Auguste Escoffier, the French “king of chefs” fell in love with the dish when he tried it at Martin’s restaurant in New York in 1908. He included a recipe for poulet sauté Maryland in Ma Cuisine, his last cookbook – designed for the home chef – published in the same year as Tender is the Night. Escoffier’s sophisticated approach substituted a coating of bread crumbs for flour, and served the dish alongside fried bananas, corn cakes, and potato croquettes. He recommended coating the dish with béchamel, no mention of whether to scrape up the pan drippings into the sauce.

By the time Escoffier discovered Chicken à la Maryland, it had become an international hit. The New York Public Library’s wonderful database of historic menus includes hundreds offering Maryland chicken, among them a 1937 menu from the Empress Hotel in Victoria, B.C., my home away from Paris.

Empress Hotel Menu, 1937
Empress Hotel Menu, 1937

Chicken a la Maryland, on the Empress Menu (1937)

Most famously, Chicken à la Maryland was served at the very last First Class luncheon held aboard the Titanic, on April 14, 1912. By then the dish had come to symbolize the apogee of American international culture. (The Titanic seems to hold this place still. An original menu for its last luncheon, along with one other menu from the doomed voyage, was auctioned in 2012 for $160,450 – making them the most expensive menus ever sold).

Titanic Lunch Menu Card

Chicken Maryland, like Nicole Diver, symbolized the “furthermost evolution of a class.” Or consider it the other way around: Nicole Diver, like Chicken Maryland, symbolized a real classy “dish” – a word that during the late 1920s had come to mean a sexy woman.

At the end of the book, Nicole finally succeeds in translating her classy dish into French, leaving Dick Diver – and her own painful American origins – to marry a Frenchman who demands “parlez français avec moi,” whenever she slips into English.
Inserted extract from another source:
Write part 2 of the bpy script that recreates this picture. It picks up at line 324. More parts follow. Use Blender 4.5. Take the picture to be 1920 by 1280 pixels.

This is a happy ending for Nicole, who seems to recover her mental balance. But abandoning her American identity does not come without loss; fried chicken has real charms. I think I need to cook up a batch, using John Beard’s recipe of course.

bacon frying for chicken Maryland

 

chicken frying

Chicken Maryland plate

Author: Rachel Hope Cleves

Professor of history at the University of Victoria in British Columbia. Author of Charity and Sylvia: A Same-Sex Marriage in Early America (2014), and The Reign of Terror in America (2009). My new book about the notorious writer, Norman Douglas, will be out in October 2020. Now working on a project titled "Good Food, Bad Sex."

11 thoughts

  1. Fascinating! Now, how in the world did I read Tender is the Night, James Beard and goodness knows what else and fail to ever take notice of Chicken Maryland? Thanks for the tip about the menu collection. I see many hours of browsing ahead…

  2. I adore your blog! Your take on food and literature is so fascinating. Who knew fried chicken with gravy (for all intents and purposes) was at one time considered classy?!?! Coming from a southern fried family this just cracks me up. As I was reading your description of Beard’s rendition of the dish I was thinking ooohhhh – I am going to have to make that – especially since we just finished curing a side of the most delicious bacon. You are a woman after my own heart. I would love to be able to read and write about food and literature the way you do.

    1. Thanks so much for the praise. Yes, isn’t it funny that fried chicken used to be seen as “classy” food? So interesting how the meanings assigned to different foods can change so radically over time.

  3. I was re-reading Tender is the Night for the first time in perhaps 20 years and came to the reference to Chicken Maryland, and immediately headed off to the PC to find the recipe. An even better find was your post. Thanks! I enjoyed it as much as I will enjoy the chicken.